Un dialogue platonique, pour le dire en peu de mots, riche, intéressant, et tout simplement excellent ! Comme toutes les oeuvres de
Platon en fait. Cet échange entre le philosophe Socrate, qui est condamné à mort par ses trois accusateurs (Mélétos, Anytos, et Lycon) et qui attend dans sa prison le jour où il devra boire la ciguë, et un de ses meilleurs amis d'enfance,
Criton, constitue un parfait exemple de maïeutique socratique.
Il est question ici de savoir ce qu'est la justice et de l'appliquer au cas d'un Socrate qui tenterait de s'enfuir. Par une prosopopée des lois, ce dernier fait parler la cité et ses règles afin de faire comprendre à
Criton que même si s'échapper le libérerait des chaînes de sa prison, cela enchaînerait son âme aux chaînes de l'injustice, pire mal que l'âme peut subir, puisque la justice est ce qui la rend meilleure.
Si le monde réfléchissait et pensait comme Socrate, et si tout le monde avait compris qu'il ne fallait pas rendre le mal par le mal et commettre une injustice lorsque l'on en subit une, le monde se porterait bien mieux ; car il faut bien distinguer justice et vengeance.
Criton a un discours qui se rapproche de la rhétorique des procédés sophistiques utilisés par des sophistes comme
Protagoras,
Gorgias, ou encore Calliclès ; effectivement c'est un ami de Socrate et il parle sans aucune réflexion puisqu'il est sous le contrôle total de ses sentiments et de ses craintes (crainte d'être dans l'opprobre, peur pour l'avenir des enfants de Socrate, perte d'un ami comme jamais il n'en trouvera d'autre dans tout le restant de sa vie, etc.) et ces émotions-là empêchent le bon
Criton d'avoir une opinion droite. En effet, Socrate comprend très vite son petit stratagème qui, dans l'empressement et l'urgence, invite Socrate à agir sans prendre le temps de la réflexion. Mais Socrate ne se laisse pas persuader, car la persuasion n'est issue que de la vraisemblance et elle n'est pas rationnelle, le philosophe ne se laisse pas persuader en effet mais il se laisse convaincre par des arguments crédibles et par des raisonnements philosophiques.
La mort de Socrate est nécessaire pour prouver au monde entier qu'il a subi une injustice, lui qui était un homme juste et qui a toujours su l'être, jusque dans l'Hadès même, il le dit.

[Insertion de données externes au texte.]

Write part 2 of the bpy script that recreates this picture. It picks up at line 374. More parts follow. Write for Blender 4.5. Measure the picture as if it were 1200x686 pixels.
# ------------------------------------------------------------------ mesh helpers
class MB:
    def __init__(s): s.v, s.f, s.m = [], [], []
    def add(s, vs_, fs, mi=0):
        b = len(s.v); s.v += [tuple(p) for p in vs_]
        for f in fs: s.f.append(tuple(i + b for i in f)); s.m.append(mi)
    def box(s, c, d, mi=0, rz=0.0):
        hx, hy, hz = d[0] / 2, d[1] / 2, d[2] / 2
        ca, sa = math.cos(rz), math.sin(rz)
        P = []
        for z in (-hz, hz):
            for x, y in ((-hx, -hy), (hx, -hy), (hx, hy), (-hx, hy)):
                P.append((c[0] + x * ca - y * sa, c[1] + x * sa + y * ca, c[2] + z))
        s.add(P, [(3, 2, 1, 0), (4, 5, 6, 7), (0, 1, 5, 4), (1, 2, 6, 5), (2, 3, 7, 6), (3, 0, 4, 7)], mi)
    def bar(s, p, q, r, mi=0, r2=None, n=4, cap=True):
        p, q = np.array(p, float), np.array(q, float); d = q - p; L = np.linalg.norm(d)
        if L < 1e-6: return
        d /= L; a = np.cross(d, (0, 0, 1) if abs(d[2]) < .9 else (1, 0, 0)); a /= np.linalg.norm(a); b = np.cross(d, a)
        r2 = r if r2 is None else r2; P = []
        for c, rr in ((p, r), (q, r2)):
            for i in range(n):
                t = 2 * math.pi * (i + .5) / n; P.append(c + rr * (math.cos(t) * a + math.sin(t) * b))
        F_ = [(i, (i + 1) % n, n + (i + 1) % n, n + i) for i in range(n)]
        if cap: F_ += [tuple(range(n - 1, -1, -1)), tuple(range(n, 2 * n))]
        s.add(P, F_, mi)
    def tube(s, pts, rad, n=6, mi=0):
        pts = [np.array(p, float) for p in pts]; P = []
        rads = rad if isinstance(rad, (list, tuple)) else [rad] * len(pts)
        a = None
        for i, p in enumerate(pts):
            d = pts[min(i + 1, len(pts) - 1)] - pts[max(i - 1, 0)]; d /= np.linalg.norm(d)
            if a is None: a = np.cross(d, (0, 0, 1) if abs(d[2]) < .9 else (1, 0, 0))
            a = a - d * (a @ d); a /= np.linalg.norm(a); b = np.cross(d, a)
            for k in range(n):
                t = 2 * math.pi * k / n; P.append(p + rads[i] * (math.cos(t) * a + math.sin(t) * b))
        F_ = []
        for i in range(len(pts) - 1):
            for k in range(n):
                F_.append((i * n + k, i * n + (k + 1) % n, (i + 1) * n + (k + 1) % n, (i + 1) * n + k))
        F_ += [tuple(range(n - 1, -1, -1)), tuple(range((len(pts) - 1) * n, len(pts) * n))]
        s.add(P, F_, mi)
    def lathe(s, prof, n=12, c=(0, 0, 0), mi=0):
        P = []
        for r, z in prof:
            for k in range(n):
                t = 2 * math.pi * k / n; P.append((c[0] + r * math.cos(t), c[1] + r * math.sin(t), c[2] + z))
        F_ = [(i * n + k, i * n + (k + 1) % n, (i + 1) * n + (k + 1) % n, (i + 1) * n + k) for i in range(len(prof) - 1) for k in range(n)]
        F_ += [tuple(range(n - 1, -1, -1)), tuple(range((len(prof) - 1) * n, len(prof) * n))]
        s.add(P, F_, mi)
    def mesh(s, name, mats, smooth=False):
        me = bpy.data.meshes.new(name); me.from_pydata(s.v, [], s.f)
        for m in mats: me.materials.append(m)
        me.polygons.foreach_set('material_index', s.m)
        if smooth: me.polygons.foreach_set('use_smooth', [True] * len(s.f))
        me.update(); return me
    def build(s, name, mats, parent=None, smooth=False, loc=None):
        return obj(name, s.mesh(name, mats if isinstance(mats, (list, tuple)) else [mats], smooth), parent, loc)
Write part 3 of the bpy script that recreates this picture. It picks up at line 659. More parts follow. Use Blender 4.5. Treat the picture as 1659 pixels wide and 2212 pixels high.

Je vous conseille, si vous aimez les sortes de "séries de lectures qui se suivent", de lire d'abord L'
Apologie de Socrate, qui est un dialogue où Socrate se défend contre ses accusateurs (c'est un vif débat où l'ironie socratique pique aux points sensibles les trois accusateurs), puis
Criton, et enfin
Phédon, qui est une oeuvre où Socrate parle de l'âme et de son immortalité, et où on voit cet homme juste, bon, et courageux, mourir, entouré par tous ceux qui le soutiennent et qui perpétueront sa pensée, afin de donner à Socrate une immortalité qui demeure encore aujourd'hui.
Dans mon édition Hatier, le dossier à la fin est une analyse fine et accomplie de l'oeuvre, et en plus de cela elle est très joliment rédigée, je vous conseille de la lire (elle fait une quarantaine de pages) afin de compléter votre lecture et dans le but de comprendre l'oeuvre dans son entièreté car, malgré sa brièveté, le
Criton est une oeuvre puissante par la subtilité des paroles de Socrate et riche par les idées qu'elle recèle.
Beaucoup d'extraits de
la République sont proposés dans le dossier, et cela me donne bien envie d'aller lire cet immense ouvrage de philosophie, et je vous exhorte à faire de même.